Citation:  2016 ASABE Annual International Meeting  162460478.(doi:10.13031/aim.20162460478)
Authors:   Kale Harbick, Louis D Albright, Neil S Mattson
Keywords:   Carbon footprint, CEA, controls, daily light integral, energy, greenhouse, PAR.

Abstract. Greenhouse vegetable production can be optimized by properly controlling the conditions in the growing environment. Supplemental light and shade systems in a CEA greenhouse are typically controlled using manual control or time-clock control. Previous work describes a Light and Shade System Implementation (LASSI) that controls lighting to a consistent daily light integral (DLI) of photosynthetically active radiation (PAR) by predicting daily insolation. LASSI also schedules as much supplemental light as possible during hours when off-peak electric rates apply. Annual energy consumption, energy cost, and carbon footprint are compared in simulation for LASSI and simple threshold control with two parameter sets.

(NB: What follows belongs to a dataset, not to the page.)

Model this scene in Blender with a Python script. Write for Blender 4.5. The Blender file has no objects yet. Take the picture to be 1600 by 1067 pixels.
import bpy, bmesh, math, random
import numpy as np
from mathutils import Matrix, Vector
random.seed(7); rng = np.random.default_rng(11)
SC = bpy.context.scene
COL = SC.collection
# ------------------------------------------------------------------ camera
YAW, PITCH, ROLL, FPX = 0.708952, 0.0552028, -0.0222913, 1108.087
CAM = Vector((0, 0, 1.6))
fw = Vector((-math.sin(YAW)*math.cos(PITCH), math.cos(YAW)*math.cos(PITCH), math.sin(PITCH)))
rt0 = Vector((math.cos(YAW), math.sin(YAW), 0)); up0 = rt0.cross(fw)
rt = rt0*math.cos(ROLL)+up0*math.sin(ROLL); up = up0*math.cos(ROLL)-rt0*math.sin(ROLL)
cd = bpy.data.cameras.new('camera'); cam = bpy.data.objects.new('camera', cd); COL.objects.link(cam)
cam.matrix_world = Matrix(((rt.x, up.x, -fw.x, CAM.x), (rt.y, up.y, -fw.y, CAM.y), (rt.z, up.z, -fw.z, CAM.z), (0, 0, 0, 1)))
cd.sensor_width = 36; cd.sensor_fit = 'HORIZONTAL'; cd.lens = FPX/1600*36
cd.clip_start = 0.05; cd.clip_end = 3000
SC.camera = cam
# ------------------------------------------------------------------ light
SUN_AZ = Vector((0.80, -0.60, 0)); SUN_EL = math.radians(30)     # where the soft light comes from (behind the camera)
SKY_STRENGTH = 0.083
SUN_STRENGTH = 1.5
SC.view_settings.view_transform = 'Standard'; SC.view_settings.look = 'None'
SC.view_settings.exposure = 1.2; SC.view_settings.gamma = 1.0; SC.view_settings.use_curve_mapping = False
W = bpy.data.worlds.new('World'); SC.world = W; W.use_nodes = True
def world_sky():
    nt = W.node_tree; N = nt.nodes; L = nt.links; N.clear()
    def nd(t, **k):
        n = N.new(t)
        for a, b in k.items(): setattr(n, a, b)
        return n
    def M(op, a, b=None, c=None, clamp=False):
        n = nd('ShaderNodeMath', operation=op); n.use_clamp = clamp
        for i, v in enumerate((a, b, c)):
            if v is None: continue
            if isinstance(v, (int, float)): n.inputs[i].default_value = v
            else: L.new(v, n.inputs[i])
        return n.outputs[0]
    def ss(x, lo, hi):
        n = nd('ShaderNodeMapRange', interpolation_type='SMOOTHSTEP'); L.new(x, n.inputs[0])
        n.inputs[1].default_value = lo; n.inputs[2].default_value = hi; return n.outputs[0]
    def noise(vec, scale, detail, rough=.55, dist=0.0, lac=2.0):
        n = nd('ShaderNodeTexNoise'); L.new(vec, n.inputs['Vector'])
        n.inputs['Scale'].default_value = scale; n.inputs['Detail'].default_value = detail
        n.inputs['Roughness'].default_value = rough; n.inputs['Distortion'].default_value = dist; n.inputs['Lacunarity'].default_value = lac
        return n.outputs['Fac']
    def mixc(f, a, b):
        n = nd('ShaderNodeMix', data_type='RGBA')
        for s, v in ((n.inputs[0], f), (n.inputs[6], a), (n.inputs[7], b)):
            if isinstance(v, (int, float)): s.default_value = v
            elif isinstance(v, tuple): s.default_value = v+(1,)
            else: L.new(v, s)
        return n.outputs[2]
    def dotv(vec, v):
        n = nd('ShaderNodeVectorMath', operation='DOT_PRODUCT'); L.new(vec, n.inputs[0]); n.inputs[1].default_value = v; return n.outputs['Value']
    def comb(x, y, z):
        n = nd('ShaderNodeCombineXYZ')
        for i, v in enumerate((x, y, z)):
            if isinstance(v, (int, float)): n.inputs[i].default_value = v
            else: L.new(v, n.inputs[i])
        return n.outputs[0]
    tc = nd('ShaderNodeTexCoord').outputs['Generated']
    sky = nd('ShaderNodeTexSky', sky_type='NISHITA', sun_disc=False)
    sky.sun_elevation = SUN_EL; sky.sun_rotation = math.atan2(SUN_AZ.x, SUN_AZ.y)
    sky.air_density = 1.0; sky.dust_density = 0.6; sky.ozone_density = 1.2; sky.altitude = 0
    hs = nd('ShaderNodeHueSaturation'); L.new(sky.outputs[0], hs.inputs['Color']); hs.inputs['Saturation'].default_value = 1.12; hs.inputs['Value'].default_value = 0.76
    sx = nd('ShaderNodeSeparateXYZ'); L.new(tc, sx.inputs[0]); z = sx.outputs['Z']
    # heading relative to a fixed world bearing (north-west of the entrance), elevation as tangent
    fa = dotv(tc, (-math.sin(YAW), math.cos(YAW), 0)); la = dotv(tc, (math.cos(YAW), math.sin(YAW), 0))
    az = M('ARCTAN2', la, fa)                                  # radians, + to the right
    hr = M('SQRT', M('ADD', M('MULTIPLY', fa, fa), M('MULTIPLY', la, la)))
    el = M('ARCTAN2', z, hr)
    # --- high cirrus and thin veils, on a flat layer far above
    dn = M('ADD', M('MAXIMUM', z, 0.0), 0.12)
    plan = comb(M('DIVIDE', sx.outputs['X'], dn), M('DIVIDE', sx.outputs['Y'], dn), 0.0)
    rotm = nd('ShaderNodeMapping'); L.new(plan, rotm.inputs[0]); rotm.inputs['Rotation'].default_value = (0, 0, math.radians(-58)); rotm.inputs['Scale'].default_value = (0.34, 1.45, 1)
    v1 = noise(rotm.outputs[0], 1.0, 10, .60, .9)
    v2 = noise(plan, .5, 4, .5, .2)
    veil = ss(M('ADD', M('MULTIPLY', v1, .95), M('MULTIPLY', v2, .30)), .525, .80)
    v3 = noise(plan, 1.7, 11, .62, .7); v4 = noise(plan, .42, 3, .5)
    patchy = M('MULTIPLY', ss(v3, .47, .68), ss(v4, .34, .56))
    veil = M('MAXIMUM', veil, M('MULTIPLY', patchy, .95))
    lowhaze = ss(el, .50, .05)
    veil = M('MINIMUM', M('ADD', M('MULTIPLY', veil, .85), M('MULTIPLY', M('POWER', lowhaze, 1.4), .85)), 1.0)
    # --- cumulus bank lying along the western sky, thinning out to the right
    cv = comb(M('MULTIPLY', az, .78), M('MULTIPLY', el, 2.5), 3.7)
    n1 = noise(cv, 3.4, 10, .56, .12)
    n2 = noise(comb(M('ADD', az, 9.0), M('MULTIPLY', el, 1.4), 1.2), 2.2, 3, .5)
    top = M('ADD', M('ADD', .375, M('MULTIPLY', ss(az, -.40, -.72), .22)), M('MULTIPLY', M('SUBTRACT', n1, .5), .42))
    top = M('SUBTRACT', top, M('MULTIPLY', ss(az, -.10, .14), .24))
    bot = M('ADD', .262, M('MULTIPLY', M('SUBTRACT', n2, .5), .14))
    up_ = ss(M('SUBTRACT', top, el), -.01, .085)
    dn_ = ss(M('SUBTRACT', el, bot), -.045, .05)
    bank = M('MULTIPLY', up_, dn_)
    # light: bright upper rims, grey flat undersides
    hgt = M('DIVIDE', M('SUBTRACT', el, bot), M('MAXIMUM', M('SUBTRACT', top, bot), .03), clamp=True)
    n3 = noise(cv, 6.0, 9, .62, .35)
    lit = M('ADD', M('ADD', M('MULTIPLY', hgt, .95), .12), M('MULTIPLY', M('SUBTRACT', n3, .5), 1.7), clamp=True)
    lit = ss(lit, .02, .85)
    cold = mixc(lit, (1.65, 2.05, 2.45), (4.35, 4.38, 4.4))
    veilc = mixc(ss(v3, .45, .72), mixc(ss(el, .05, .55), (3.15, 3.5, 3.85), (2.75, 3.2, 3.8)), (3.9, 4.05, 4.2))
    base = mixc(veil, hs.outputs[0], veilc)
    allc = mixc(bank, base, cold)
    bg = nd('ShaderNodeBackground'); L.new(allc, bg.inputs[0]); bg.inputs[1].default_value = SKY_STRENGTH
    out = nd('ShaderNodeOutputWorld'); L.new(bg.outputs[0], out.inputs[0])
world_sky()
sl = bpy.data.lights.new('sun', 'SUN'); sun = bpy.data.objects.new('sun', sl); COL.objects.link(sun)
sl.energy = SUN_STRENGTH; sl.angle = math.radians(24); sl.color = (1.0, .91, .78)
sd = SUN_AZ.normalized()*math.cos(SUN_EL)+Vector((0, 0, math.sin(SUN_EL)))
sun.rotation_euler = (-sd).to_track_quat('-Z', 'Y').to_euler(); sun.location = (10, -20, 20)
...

The models include energy consumed for heating and supplemental lighting. Each controller is used in simulating greenhouses in four different climates using Typical Meteorological Year (TMY) data sets. Three crops are considered for their differing light requirements, lettuce, tomato, and floriculture. In each simulation, energy consumption, cost, and carbon footprint are shown to be significantly reduced by using LASSI.